Sama halnya dengan sejarah kedatangan bangsa luar ke Pesisir Selatan. Sejarah itu kadangkala hanya menjadi ajang seremonial semata dalam rancangan-rancangan pengembangan pemerintah. Mulai dari wacana wisata sejarah ataupun wisata destinasi. Menjadikan pembicaraan sejarah Pesisir Selatan tinggal angan-angan semata. Tentu sejarah itu tidak akan lepas dari pulau Cingkuk dan Salido. Dimana pusat pertambangan emas besar pernah berjaya di masanya, 150 tahun tambang tersebut dikuasai oleh Belanda lengkap dengan liku perpolitikanya. Tak hanya Belanda, banyak bangsa luar pernah menyimpan ambisinya di sana, Portugis, VOC, dan bangsa lain yang pernah ikut dalam percaturan politik.

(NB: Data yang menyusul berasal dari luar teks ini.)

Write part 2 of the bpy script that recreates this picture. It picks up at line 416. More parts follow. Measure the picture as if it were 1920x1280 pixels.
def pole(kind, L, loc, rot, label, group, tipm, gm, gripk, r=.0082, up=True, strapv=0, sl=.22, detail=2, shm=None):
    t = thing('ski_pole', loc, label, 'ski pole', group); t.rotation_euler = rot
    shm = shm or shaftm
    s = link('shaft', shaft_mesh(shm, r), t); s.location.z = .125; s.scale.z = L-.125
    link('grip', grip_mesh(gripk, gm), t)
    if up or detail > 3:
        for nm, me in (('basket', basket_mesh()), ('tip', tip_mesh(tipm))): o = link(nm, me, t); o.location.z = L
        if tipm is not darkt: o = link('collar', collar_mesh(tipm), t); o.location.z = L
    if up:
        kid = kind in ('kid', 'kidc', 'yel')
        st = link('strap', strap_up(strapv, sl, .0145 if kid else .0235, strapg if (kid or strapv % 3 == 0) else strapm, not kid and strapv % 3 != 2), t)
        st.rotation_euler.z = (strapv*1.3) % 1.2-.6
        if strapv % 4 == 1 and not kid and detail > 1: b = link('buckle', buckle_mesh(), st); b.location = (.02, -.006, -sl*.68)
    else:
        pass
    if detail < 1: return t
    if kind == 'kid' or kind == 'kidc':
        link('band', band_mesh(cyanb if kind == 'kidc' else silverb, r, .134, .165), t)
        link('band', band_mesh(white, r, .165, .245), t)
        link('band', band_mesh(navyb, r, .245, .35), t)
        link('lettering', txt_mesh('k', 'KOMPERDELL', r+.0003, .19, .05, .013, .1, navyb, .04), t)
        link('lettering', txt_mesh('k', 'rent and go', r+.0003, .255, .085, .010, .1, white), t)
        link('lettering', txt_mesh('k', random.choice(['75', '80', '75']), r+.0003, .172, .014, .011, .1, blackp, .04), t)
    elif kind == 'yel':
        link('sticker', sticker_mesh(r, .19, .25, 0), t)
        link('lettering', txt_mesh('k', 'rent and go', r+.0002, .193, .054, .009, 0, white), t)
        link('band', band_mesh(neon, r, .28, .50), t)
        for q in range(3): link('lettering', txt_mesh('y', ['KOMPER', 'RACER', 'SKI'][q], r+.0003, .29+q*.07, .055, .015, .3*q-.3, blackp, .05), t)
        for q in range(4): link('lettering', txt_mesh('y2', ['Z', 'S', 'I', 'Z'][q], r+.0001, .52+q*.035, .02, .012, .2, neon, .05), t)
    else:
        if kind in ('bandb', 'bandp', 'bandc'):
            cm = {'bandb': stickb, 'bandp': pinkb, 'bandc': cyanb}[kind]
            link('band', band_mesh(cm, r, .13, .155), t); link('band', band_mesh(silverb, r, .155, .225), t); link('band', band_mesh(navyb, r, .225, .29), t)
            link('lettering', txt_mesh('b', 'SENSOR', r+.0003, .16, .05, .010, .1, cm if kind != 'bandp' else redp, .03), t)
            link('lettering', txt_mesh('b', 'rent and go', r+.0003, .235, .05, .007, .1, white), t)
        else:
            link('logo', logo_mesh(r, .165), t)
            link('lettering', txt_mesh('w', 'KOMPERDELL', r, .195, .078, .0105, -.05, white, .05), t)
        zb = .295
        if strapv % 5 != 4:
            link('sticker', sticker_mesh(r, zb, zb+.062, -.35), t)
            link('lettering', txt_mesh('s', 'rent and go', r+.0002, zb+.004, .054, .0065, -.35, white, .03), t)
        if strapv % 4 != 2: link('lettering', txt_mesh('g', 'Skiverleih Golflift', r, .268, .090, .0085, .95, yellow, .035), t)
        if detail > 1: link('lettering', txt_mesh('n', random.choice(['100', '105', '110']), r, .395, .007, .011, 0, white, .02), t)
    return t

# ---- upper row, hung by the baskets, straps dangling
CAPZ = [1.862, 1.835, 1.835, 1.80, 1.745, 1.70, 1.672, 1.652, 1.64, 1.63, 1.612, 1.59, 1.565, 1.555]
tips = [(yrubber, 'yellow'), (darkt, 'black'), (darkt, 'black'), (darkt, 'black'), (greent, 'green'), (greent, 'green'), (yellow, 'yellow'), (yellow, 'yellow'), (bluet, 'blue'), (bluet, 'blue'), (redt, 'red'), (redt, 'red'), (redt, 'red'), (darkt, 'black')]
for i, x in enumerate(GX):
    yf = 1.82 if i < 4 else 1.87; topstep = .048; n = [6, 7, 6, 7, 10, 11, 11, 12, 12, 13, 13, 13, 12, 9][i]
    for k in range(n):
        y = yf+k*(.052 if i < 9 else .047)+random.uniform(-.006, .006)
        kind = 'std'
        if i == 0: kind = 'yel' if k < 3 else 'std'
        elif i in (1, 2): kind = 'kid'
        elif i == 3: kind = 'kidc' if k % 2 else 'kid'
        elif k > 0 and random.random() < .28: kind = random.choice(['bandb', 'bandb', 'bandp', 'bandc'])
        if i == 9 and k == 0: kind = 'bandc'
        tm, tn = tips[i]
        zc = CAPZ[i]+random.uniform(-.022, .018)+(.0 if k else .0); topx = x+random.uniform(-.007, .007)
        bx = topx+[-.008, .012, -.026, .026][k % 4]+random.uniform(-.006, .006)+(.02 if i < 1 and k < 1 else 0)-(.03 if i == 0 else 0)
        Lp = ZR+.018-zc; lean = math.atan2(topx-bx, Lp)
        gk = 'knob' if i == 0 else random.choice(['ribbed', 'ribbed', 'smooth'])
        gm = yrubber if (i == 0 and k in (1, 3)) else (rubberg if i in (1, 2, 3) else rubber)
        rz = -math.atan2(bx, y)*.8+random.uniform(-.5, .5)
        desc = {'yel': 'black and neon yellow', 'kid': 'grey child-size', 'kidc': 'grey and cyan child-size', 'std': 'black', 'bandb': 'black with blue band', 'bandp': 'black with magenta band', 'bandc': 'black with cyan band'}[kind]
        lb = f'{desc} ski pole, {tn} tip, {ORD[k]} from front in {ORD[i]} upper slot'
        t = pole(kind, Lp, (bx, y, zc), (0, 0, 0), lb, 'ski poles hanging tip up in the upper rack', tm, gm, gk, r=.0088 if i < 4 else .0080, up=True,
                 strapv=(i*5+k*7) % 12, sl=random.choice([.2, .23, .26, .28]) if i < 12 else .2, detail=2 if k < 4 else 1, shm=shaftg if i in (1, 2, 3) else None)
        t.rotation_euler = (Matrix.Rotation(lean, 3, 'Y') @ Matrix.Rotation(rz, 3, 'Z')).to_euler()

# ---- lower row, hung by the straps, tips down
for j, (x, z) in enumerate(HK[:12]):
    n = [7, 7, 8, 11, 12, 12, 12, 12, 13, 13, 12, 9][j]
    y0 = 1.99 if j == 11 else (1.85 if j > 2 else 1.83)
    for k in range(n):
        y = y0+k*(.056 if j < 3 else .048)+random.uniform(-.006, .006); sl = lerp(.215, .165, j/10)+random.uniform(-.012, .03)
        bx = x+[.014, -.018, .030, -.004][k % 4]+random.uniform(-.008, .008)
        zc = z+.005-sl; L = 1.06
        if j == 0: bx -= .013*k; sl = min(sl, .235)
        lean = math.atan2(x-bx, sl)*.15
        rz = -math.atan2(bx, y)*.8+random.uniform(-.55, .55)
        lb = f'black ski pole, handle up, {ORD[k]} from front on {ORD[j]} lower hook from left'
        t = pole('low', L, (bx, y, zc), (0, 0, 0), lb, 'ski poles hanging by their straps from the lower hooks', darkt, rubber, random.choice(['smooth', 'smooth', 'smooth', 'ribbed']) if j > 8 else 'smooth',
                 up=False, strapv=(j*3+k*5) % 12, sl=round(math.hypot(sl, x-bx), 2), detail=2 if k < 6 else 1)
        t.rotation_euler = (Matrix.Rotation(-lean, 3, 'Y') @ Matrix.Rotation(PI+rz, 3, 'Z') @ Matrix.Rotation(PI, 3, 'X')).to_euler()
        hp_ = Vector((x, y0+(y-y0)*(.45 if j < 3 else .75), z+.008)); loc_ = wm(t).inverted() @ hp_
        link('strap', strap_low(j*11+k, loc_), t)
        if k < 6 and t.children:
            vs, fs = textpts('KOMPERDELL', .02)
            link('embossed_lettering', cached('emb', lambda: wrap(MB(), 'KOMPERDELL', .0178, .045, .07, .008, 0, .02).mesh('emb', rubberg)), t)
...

Sejarah Singkat Pulau Cingkuk
Adapun peninggalan dari Pulau Cingkuk sangatlah banyak, membuktikan sejarah penting Itu bukan hisapan jempol belaka. Tetapi, literatur yang disediakan untuk pengetahuan masyarakat/pengunjung soal pulau ini sangat sedikit. Misalnya, sebuah rumah/pustaka/museum mini di Pulau Cingkuk yang dapat dikunjungi wisatawan untuk menengok sejarah masa lampau dalam bentuk buku atau peninggalan. Ataupun perpustakaan daerah yang menyajikan informasi terkait sejarah tersebut, tapi bagaimana lagi, perkara ini memang pelik.
Cerita pulau Cingkuk memiliki beberapa versi, mulai dari versi penelitian (menurut data tertulis) sampai tutur masyarakat setempat (kaba). Seperti halnya benteng yang tersisa saat ini di Pulau Cingkuk, benteng tersebut diyakini memang benteng yang dibangun Belanda (sebagian mengetahui Portugis). Namun ada sebagian memercayai Portugis lebih dahulu masuk ke Salido dan Pulau Cingkuk jadi tempat berlabuh mereka serta membangun pertahanan seadanya untuk menghadapi penduduk asli di sana. Begitu Belanda menguasai dan membangun benteng, tentu sisa-sisa bangunan pertahanan lama dihancurkan, tetapi habis karena usia juga.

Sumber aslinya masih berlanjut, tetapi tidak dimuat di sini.